Since I build my sites on Squarespace I get a nifty contact form that sends email directly to me. I can also add my address and other text to it when I wish.

steve garfield

On my blogger blog, my about page links to a web page, made easily with Apple's iWeb.

http://offonatangent.blogspot.com/

You could also create an about page as a blogger post, and then link to hte permalink of that post.

Remco Janssen

Great post. I would like to make one small suggestion. When clicking on About David Meerman Scott-link (probably the most used link on your site), one is redirected to an external site - yournamedomain. This will work for conversion of your personal site, but it tends to anoy people who assume that they will stay on the same domain - your blog. Maybe better to make it appear in a new tab/window?

Looking forward to the interview in Amsterdam, next october!

Kelly Rusk

A great post, but I have to disagree on the Twitter bio.

I *like* when people select a few words that describe who they are and more specifically *what* they tweet about.

My bio reads: "Social media/web 2.0 fanatic. PR girl. Blogger. e-marketer. Foodie. Shoe-aholic. Mgr of Marketing & Communities @MediaMiser"

These are all words that not only describe who I am/how I identify myself, but more importantly it's an accurate description of what I tweet about and how often (from highest to lowest). With yours I get an essence of who you are but not what you tweet about.

So while it may not be a perfect bio format, IMHO because of the character restrictions it's perfect for the medium.

Manuel Gruber

I also think, that it's more important to give a short view on what you write. You should not leave out, who you are, but 1st is: How can my Blog help you?

On my new German Blog http://www.viprolog.at (there's not even yet a design besides the standard-template) I use Wordpress and just made a page named About Viprolog, where you can find both, information about the blog and me. In twitter i only have a short decription of what i do. Think that's enough.

Tony Faustino

I follow the Twitter Bio format described by @Kelly for the same reasons she describes. I think the "resume format" quickly summarizes the content of my tweets for a potential follower. Your point is well taken that I could describe my bio as Inbound Marketing Certified Professional and author of Social Media ReInvention Blog. However, I don't think that description provides a potential Twitter Follower enough data to make an informed decision about why he/she should follow me.

David Meerman Scott

Kelly and Tony - I'll have to re-think the idea of a bio like you describe. It seems to work for you two so I suspect I am wrong for resisting this format.

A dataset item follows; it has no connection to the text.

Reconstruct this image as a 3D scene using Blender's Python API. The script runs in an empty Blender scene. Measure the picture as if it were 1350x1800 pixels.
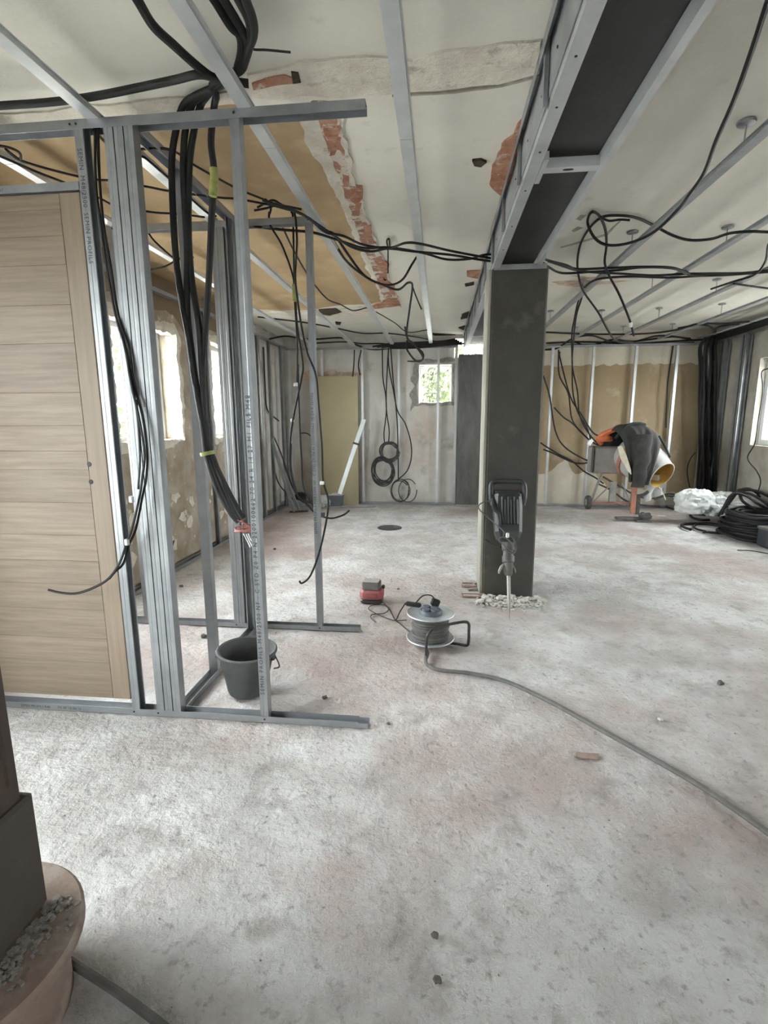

Thanks for making me think!

David

Codruta

I have some homework to do, create a better "about me" description. Thank you for reminding me.

Ben Merrion

Thank you for posting this. I have played around with my Twitter bio and am still open to changing it some more. Right now, it says: "I work for the DC Library; am trying to raise awareness of adult literacy in DC by connecting it to issues like poverty, homelessness and health care," which I think captures what I tweet about and am interested in.
I also wanted to put where I work since it's related and could give some kind of authority to what I post.

I noticed that before reading this post, I hadn't yet put a url, because initially, I didn't know what to put, so I just put up our center's Facebook page since we don't have a blog yet, put can use the notes feature as a blog instead.

I could have also used my
Google profile as well - which I found out about through one of your earlier blog entries.

Thanks again for the great info!

Amelia Vargo

I'd like to add that even if you have an 'about me' page you should still take time to regularly update it.

Susan Fantle

I'd like to add that if one of the reasons for having a blog is to generate business, then make sure the description not only includes what you do, but how your services help those who do business with you.

Ricardo Bueno

As I'm reading this and the more I think about it, my About Page is always something that I've struggled with. Sure it's easy to communicate who I am and what I do in-person, but it's always been just a wee bit more difficult to do so on my blog (then again, we are harsh critics of ourselves, no?).

In any case, a re-write and overhaul of the site is in order! My guess is I'll get started today...

Sharon J.

I agree with what you're saying here. I am also surprised at teh anonymity I find in blogs and social media sites. I don't think people capitalize on the opportunity to make a brand for themselves.